A lo largo de siete temporadas, Homeland fue un suceso mundial de rating capaz de mostrar las luces y las sombras de una nueva era del terrorismo global; luego, un polémico dispositivo de propaganda en favor de las peores políticas del Pentágono; y finalmente, la decadente historia de una profesional del espionaje capaz de dar voluntariamente en adopción a su hija con tal de no perder su puesto en la CIA.
A lo largo de esa deriva, haría falta la llegada de Trump a la Casa Blanca para que la realidad se volviera más extraña que la ficción. Para quienes hayan visto la abrupta transición entre la sexta y la séptima temporada, no es ningún secreto que la inesperada victoria de Trump en las elecciones de noviembre de 2016 trastocó de tal manera la línea argumental de la serie, que Elizabeth Kane (la presidenta interpretada por Elizabeth Marvel e inspirada en Hillary Clinton) se volvió en sí misma un sinsentido.

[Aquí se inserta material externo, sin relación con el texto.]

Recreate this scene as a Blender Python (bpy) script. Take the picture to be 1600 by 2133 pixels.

¿Partisanos fanáticos de ultraderecha llamando a una revuelta armada contra la primera mujer en la cima del poder? ¿El gobierno ruso difundiendo noticias falsas con un ejército de trolls en Twitter para desestabilizar al gobierno estadounidense? Por primera vez, los guionistas del mejor "thriller político" de la década se habían transformado en un espejo invertido en lugar de una lámpara brillante, y los espectadores se dieron cuenta.

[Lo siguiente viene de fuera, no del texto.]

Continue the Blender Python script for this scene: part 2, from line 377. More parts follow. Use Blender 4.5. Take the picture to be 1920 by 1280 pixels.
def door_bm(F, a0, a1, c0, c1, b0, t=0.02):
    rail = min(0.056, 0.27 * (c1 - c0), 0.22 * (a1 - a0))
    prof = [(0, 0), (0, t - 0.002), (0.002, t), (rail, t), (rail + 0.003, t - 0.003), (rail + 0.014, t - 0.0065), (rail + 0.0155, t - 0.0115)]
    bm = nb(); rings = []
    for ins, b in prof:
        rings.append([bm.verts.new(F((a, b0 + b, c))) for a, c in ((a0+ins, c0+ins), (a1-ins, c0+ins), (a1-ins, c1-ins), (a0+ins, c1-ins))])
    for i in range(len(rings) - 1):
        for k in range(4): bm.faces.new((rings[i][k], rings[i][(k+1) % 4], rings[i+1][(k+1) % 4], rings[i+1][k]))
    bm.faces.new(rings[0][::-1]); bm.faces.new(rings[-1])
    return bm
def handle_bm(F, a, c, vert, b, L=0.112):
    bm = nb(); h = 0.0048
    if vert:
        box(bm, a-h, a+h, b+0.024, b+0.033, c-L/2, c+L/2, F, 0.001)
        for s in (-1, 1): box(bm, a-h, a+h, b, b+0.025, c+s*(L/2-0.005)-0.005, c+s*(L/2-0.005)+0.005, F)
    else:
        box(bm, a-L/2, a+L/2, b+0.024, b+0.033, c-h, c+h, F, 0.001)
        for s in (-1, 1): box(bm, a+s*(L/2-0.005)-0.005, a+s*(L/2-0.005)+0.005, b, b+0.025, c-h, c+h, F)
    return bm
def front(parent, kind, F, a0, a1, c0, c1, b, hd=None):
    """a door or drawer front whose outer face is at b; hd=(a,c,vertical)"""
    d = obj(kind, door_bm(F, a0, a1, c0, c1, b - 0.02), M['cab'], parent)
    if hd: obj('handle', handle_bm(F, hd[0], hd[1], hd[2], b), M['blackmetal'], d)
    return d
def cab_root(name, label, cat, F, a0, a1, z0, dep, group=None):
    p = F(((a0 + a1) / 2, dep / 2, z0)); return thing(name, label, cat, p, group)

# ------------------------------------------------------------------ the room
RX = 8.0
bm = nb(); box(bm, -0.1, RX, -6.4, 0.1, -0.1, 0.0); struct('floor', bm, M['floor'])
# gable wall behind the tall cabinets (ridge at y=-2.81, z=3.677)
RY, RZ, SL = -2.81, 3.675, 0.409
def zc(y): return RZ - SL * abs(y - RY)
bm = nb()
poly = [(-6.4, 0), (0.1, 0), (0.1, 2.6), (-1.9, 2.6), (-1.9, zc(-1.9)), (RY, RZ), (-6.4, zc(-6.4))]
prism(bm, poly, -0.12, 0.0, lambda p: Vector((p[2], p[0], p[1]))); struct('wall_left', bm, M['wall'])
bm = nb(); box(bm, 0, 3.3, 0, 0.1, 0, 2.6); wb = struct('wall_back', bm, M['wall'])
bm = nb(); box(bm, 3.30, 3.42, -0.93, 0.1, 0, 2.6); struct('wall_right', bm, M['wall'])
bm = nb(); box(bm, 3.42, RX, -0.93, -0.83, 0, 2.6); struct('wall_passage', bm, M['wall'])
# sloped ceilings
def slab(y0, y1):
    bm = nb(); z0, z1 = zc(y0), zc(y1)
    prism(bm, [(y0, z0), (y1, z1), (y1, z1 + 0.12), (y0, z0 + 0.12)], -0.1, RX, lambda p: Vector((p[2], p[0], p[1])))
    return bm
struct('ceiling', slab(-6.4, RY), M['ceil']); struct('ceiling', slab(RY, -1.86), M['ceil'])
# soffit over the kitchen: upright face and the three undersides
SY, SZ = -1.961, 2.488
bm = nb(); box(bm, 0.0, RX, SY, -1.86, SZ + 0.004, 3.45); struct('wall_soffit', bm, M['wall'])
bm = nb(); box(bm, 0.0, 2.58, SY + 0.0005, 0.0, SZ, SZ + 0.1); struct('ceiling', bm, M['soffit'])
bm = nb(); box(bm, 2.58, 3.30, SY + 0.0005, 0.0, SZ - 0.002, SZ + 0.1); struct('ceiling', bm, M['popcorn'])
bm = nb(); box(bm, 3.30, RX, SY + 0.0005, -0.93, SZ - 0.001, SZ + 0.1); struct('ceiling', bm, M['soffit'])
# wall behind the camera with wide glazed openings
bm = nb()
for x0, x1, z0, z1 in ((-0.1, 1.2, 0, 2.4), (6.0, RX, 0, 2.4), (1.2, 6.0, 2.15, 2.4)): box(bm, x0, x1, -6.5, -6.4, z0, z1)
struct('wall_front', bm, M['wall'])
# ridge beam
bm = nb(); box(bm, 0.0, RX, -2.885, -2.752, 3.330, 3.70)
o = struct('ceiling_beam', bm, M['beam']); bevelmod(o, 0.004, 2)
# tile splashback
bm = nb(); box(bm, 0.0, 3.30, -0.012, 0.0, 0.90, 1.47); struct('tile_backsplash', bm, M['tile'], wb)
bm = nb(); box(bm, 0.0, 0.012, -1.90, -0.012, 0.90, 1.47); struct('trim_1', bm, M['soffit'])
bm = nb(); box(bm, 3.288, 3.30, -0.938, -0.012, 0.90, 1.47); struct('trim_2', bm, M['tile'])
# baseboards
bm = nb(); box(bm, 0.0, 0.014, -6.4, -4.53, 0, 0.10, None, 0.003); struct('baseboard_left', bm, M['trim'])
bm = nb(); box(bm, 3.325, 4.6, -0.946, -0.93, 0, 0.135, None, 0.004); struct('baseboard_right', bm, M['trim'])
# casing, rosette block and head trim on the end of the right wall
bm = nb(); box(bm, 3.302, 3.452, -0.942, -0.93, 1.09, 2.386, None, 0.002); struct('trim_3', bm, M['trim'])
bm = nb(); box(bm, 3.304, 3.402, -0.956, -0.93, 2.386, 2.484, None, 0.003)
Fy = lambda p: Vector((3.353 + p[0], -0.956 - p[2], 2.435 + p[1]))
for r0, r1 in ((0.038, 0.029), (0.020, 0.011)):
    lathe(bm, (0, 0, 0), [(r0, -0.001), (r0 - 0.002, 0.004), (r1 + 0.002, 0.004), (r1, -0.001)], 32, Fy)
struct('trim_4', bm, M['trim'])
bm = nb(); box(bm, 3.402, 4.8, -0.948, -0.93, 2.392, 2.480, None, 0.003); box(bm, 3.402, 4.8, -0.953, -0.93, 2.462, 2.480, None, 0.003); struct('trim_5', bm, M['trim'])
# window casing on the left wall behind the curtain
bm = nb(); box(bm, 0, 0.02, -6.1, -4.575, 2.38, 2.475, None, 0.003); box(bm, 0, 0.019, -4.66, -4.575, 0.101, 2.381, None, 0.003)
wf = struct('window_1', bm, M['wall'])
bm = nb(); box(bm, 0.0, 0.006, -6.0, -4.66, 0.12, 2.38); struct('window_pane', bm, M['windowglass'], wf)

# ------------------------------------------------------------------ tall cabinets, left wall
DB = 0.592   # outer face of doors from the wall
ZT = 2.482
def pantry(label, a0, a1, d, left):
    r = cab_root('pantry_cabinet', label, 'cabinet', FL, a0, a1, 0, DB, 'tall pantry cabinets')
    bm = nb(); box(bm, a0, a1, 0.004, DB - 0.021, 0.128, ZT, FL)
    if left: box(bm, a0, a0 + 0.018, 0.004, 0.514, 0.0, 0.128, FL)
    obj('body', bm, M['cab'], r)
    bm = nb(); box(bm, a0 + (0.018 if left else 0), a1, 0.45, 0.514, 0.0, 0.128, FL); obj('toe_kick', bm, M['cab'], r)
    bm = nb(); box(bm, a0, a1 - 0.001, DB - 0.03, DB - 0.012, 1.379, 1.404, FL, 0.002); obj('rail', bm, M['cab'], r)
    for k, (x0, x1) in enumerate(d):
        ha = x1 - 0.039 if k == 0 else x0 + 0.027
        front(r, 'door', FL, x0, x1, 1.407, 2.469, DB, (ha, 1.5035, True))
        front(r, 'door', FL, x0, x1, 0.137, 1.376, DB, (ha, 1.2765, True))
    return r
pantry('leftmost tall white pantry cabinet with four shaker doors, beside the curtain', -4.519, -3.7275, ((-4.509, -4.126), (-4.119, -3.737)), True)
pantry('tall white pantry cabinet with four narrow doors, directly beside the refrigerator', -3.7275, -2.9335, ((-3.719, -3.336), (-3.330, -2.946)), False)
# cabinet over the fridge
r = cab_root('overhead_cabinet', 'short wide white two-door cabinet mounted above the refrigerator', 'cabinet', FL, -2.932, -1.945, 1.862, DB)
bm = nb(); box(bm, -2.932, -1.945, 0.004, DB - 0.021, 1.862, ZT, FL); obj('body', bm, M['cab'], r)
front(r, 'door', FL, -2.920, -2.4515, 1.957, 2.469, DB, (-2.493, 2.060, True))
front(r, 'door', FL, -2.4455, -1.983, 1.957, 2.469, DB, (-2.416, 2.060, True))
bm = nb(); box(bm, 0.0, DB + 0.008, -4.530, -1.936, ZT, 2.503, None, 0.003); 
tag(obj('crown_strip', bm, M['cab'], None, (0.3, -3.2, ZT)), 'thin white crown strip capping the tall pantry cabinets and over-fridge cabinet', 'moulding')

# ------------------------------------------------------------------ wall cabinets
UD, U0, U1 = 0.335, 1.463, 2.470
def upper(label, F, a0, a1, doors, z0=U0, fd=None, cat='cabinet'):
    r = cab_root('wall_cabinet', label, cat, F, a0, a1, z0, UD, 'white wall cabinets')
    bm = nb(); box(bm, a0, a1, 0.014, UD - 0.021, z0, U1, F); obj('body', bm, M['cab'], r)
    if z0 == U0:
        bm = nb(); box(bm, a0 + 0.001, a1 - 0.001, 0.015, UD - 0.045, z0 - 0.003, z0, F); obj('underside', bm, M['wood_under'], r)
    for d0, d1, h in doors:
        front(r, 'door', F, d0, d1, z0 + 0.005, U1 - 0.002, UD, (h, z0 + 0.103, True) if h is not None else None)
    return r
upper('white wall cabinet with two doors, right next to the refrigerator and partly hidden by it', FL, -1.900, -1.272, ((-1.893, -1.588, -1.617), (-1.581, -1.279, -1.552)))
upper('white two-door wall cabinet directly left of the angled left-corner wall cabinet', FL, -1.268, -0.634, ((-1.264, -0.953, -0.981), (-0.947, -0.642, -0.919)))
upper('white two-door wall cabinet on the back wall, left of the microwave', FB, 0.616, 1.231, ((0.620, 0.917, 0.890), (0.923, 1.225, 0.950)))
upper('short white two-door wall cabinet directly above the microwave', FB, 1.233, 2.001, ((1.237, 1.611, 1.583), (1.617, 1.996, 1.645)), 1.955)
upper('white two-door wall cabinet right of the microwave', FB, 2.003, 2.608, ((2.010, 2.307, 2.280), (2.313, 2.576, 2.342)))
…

Para absorber el golpe, el productor y guionista Alex Gansa contaba al inicio de esta séptima temporada que los contactos de su equipo de producción con la Casa Blanca, donde solían recibir orientación, se habían terminado con la nueva administración Trump. Y aunque Gansa aseguraba que "una América dividida y polarizada" estaría en el centro de esta temporada, el trance errático de Carrie Mathison y Saul Berenson a lo largo de doce capítulos en los que asoma un absurdo hacker anónimo, una red de espías rusos tan dispuestos a servir al Kremlin como a traicionarlo y un brote psicótico (en apariencia) definitivo, no hicieron más que comprobar que la brújula de Homeland se había perdido.
En las noticias reales, mientras tanto, el verdadero presidente de los Estados Unidos iniciaba las exitosas conversaciones de paz entre las dos Coreas, a la vez que se conocían los índices de empleo más favorables para un presidente en ejercicio desde los tiempos de Jimmy Carter. Creada a partir de la serie israelí Prisoner of War (2010), al parecer Homeland terminará su octava y definitiva temporada en Israel. Ese, al menos, es el plan transitorio de la productora y directora Lesli Linka Glatter, vinculada al programa desde 2012. Aún así, ninguno de los involucrados está apurado por resolver el desenlace de esta historia. Claire Danes, de hecho, aprovechó el anuncio del final de la serie para revelar que será madre por segunda vez en verano, y que, a diferencia de Carrie, entiende que la maternidad requiere su tiempo.